**WHAT YOU WILL DO**
Leave out all pictures. Return exactly the lines from the top of the material through the line containing "C = scene.collection".
++++++++++++++++++++
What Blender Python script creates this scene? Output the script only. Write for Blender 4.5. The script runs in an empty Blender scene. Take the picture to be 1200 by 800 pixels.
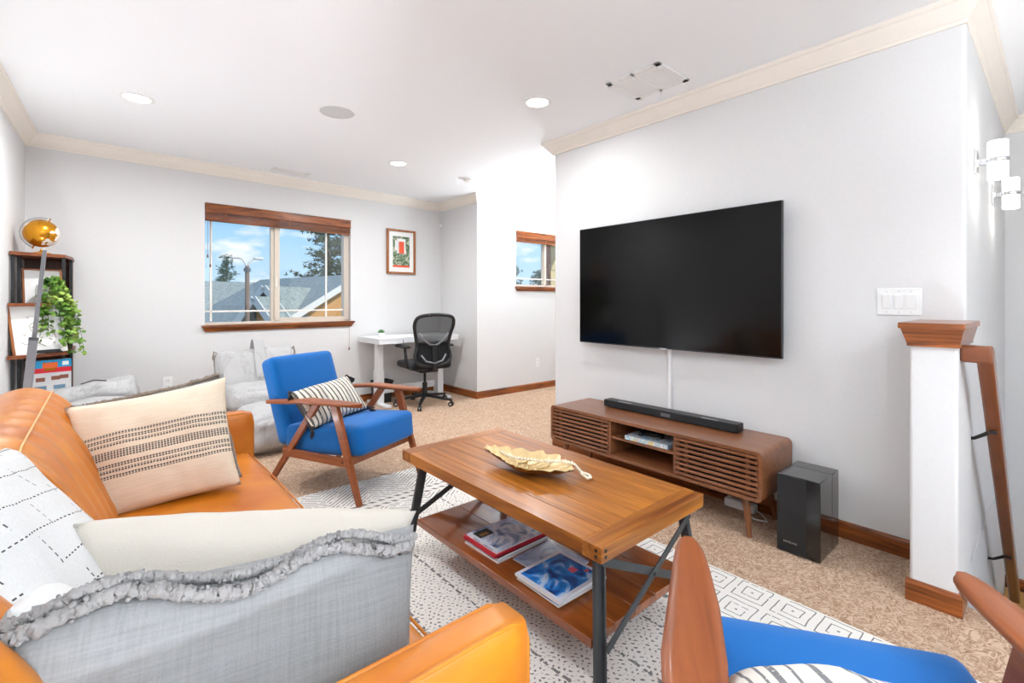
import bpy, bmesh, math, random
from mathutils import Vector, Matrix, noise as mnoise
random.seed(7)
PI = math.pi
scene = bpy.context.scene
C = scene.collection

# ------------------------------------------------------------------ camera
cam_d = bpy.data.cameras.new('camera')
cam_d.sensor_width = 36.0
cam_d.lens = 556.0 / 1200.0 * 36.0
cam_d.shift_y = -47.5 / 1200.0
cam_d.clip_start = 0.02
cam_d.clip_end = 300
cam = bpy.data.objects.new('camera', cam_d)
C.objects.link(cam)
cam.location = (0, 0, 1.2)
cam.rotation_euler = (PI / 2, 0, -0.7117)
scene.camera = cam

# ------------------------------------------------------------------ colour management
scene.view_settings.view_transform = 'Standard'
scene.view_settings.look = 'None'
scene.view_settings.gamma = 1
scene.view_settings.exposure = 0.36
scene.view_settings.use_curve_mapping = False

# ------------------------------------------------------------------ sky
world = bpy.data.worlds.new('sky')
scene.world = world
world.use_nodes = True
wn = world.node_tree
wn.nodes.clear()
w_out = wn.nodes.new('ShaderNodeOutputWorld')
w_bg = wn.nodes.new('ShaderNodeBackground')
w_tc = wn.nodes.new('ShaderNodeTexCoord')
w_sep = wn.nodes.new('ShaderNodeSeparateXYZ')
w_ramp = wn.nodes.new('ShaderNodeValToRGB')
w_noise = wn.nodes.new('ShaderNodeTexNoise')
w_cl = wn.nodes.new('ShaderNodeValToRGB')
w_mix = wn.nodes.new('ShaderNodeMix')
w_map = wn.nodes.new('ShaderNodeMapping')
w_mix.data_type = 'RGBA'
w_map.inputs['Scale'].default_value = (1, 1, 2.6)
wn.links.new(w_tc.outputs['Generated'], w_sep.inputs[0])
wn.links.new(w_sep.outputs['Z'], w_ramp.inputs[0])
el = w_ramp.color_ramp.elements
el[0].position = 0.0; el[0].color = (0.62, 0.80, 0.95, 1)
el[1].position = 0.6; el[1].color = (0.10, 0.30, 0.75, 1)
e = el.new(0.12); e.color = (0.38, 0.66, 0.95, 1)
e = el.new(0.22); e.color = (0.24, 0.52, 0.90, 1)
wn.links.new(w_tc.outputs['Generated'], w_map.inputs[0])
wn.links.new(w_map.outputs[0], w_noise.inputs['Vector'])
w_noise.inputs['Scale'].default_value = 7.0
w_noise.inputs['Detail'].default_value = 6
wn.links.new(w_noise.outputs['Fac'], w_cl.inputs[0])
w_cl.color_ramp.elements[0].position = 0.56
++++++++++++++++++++
**WORKED ANSWER**
What Blender Python script creates this scene? Output the script only. Write for Blender 4.5. The script runs in an empty Blender scene. Take the picture to be 1200 by 800 pixels.
import bpy, bmesh, math, random
from mathutils import Vector, Matrix, noise as mnoise
random.seed(7)
PI = math.pi
scene = bpy.context.scene
C = scene.collection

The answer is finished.